Solving exponential functions can be greatly simplified if you know how to use logarithms. This lesson will begin by using exponents and/or radicals since it is quite common to have to solve these functions prior to learning about logarithms. The lesson will be concluded using logarithms, at which point, you can decide for yourself, which is easier.

The trick to solving exponential functions is to ensure that you a common base. If you have an equation such as 3 ⁴ = 3 ^x, it is relatively easy to see that since the bases are the same, the exponents must be the same, so x = 4. Many times the given bases are not the same but with some factoring and simplification a common base can be found.

Example: Given: 8 ² = 4 ^{x + 1}

( 2 ³ ) ² = ( 2 ² ) ^{x + 1}

2 ⁶ = 2 ^{2x + 2}

6 = 2x + 2

2x = 4

x = 2

Although the original problem had two different bases, 8 and 4, it was not difficult to find the common factor, 2. Once both sides of the equation had a common base solving for x was rather straight forward.

But what do you do if it is not possible to find a common base, such as in the following problem.
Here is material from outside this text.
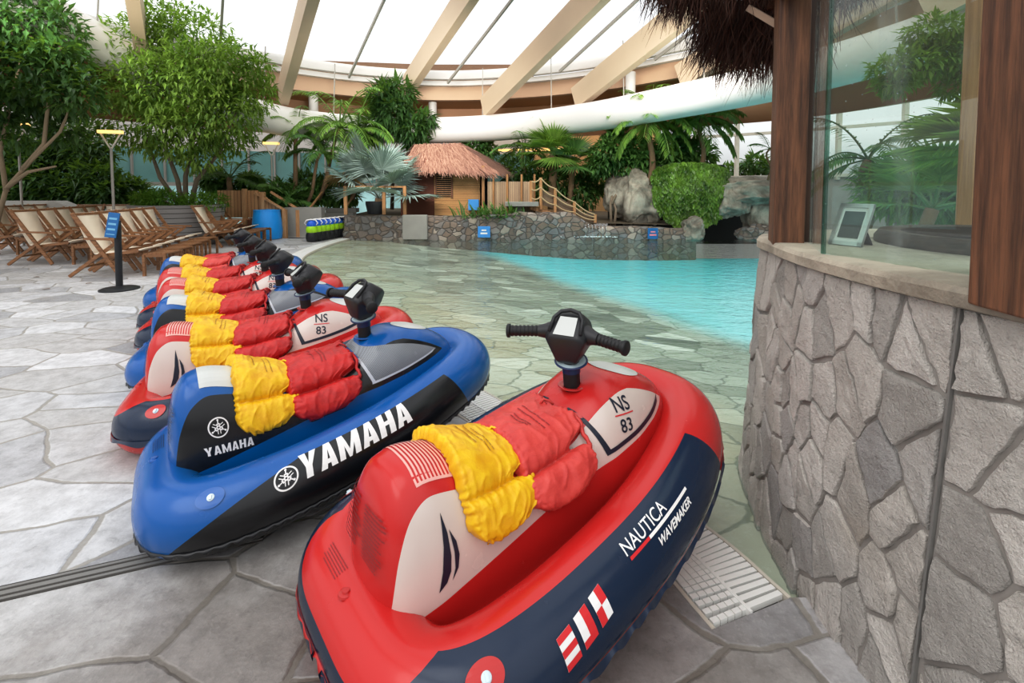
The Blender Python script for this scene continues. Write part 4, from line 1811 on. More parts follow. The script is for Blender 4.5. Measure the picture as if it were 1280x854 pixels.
# white fabric air duct
dp = [(-40, -40, 9.6), (40, 8, 10.6), (100, 42, 11.6), (200, 96, 13.3), (330, 146, 15.0), (430, 160, 16.8), (540, 163, 17.6), (640, 158, 17.2), (740, 146, 15.6), (850, 126, 13.5), (975, 100, 11.5), (1120, 60, 9.8), (1300, 0, 8.2)]
D3 = [at(*q) for q in dp]
P = [D3[0] * 2 - D3[1]] + D3 + [D3[-1] * 2 - D3[-2]]
dpts = []
for i in range(1, len(P) - 2):
    a, b, c, d = P[i - 1:i + 3]
    for k in range(8):
        t = k / 8
        dpts.append(.5 * ((2 * b) + (c - a) * t + (2 * a - 5 * b + 4 * c - d) * t * t + (3 * b - a - 3 * c + d) * t ** 3))
dt = thing('air_duct', 'long white fabric air duct curving round the hall above the palms', 'air duct', dpts[0])
mb = MB().tube([q - dpts[0] for q in dpts], .47, 28)
mb.build('tube', M_DUCT, dt, True)
for q in dpts[4::7]:
    MB().bar(q - dpts[0] + Vector((0, 0, .45)), q - dpts[0] + Vector((0, .2, 2.2)), .03, .03).build('hanger', M_MULL, dt)
# stubby white columns between duct and soffit
for k, (u, v, Y) in enumerate(((392, 138, 17.3), (541, 146, 18.9), (788, 112, 15.7))):
    c = at(u, v, Y)
    o = MB().lathe([(.16, -.9), (.16, .55)], 20).build('column', M_GUT)
    o.location = c
    tag(o, ['short white round column behind the duct at the left', 'short white round column behind the duct above the hut roof', 'short white round column behind the duct right of the palms'][k], 'column', 'short white columns')
# rear facades. left: teal restaurant glazing under a dark slab
def facade(name, pts, z0, z1, mat, wno=None):
    mb = MB()
    for a, b in zip(pts, pts[1:]):
        k = len(mb.v)
        mb.v += [Vector((a[0], a[1], z0)), Vector((b[0], b[1], z0)), Vector((b[0], b[1], z1)), Vector((a[0], a[1], z1))]
        mb.f.append((k, k + 1, k + 2, k + 3))
    return tag(mb.build(name, mat), kind='structure')
LF = [(-19, 9.), (-17.5, 15.5), (-14, 19.5), (-9.5, 21.6), (-4, 22.4), (1, 22.4)]
facade('wall_left', LF, 3.1, 4.25, M_GUT)
facade('wall_left_upper', LF, 4.25, 7.2, plain('shaded timber wall', (150, 118, 92), .6))
bpy.data.objects['wall_left_upper'].name = 'wall_left_2'
facade('window_%d' % wn, LF, 1.75, 3.1, M_TEAL); wn += 1
facade('window_%d' % wn, LF, .0, 1.6, plain('glowing pane for lit room', (170, 206, 206), .3, var=.6, vscale=1.2, emit=.45)); wn += 1  # opaque pane with its own glow, standing in for a lit room behind
mb = MB()
for (a, b) in zip(LF, LF[1:]):
    n = 5
    for i in range(n):
        t = i / n
        x, y = a[0] + (b[0] - a[0]) * t, a[1] + (b[1] - a[1]) * t - .06
        mb.box((x, y, 1.6), (.07, .07, 3.2))
    mb.bar((a[0], a[1] - .05, 1.68), (b[0], b[1] - .05, 1.68), .12, .14)
tag(mb.build('trim_%d' % tn, M_MULL), kind='structure'); tn += 1
# middle back: warm lit room behind the palms
MF = [(1, 22.4), (6.5, 21.4)]
facade('wall_far', MF, 0, 4.2, plain('warm plaster', (206, 168, 116), .8, var=.25, vscale=.6))
o = MB().bar((-1.5, 21.7, 3.2), (6.3, 20.9, 3.25), .12, .10).build('cove_light', M_LAMP)
tag(o, 'long warm light strip under the ceiling edge behind the palms', 'light')
# right: tall glazed wall with mullions and rails
RF = [(6.5, 21.4), (10.4, 18.6), (14.2, 14.6), (16.8, 9.5), (17.5, 4)]
facade('window_%d' % wn, RF, 1.9, 6.6, M_WINGLASS); wn += 1
facade('wall_right', RF, 0, 1.9, M_CONC)
mb = MB()
for (a, b) in zip(RF, RF[1:]):
    for i in range(3):
        t = i / 3
        x, y = a[0] + (b[0] - a[0]) * t, a[1] + (b[1] - a[1]) * t
        mb.box((x, y, 4.2), (.14, .14, 4.8))
    for z in (1.95, 3.65, 5.4): mb.bar((a[0], a[1] - .03, z), (b[0], b[1] - .03, z), .10, .11)
tag(mb.build('trim_%d' % tn, plain('pale mullion', (206, 200, 186), .5)), kind='structure'); tn += 1
bl = MB().bar((8.05, 20.2, 5.2), (9.0, 19.5, 5.2), .05, 1.2).build('blind', plain('beige blind', (176, 164, 146), .8))
tag(bl, 'short beige roller blind hanging in the tall rear window', 'blind')
# dunes and scrub outside the rear windows
mb = MB()
mb.grid(lambda i, j: (6 + i * 1.6, 30 - i * 1.1 + j * 3, 1.2 + .9 * fbm((i * .5, j * .7, 2)) + j * .25), 14, 5)
o = mb.build('dune', plain('sandy ground', (206, 190, 166), .9, var=.2), None, True)
tag(o, 'pale sandy ground outside the tall rear windows', 'ground')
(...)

This is where logarithms come to the rescue.

Example: Given: 5 ² = 3 ^{x + 1} ( 5 ² = 25 and 3³ = 27, so x is close to 2 )

2 log (5) = ( x + 1 ) log ( 3 )

x + 1 = 2 log (5) / log ( 3 ) = 2.93

x = 1.93

No single method leads to the quickest solution every time, which is why you need to gain proficiency using both methods. Simple problems can usually be done quickest using exponents but difficult problems generally require the use of logarithms.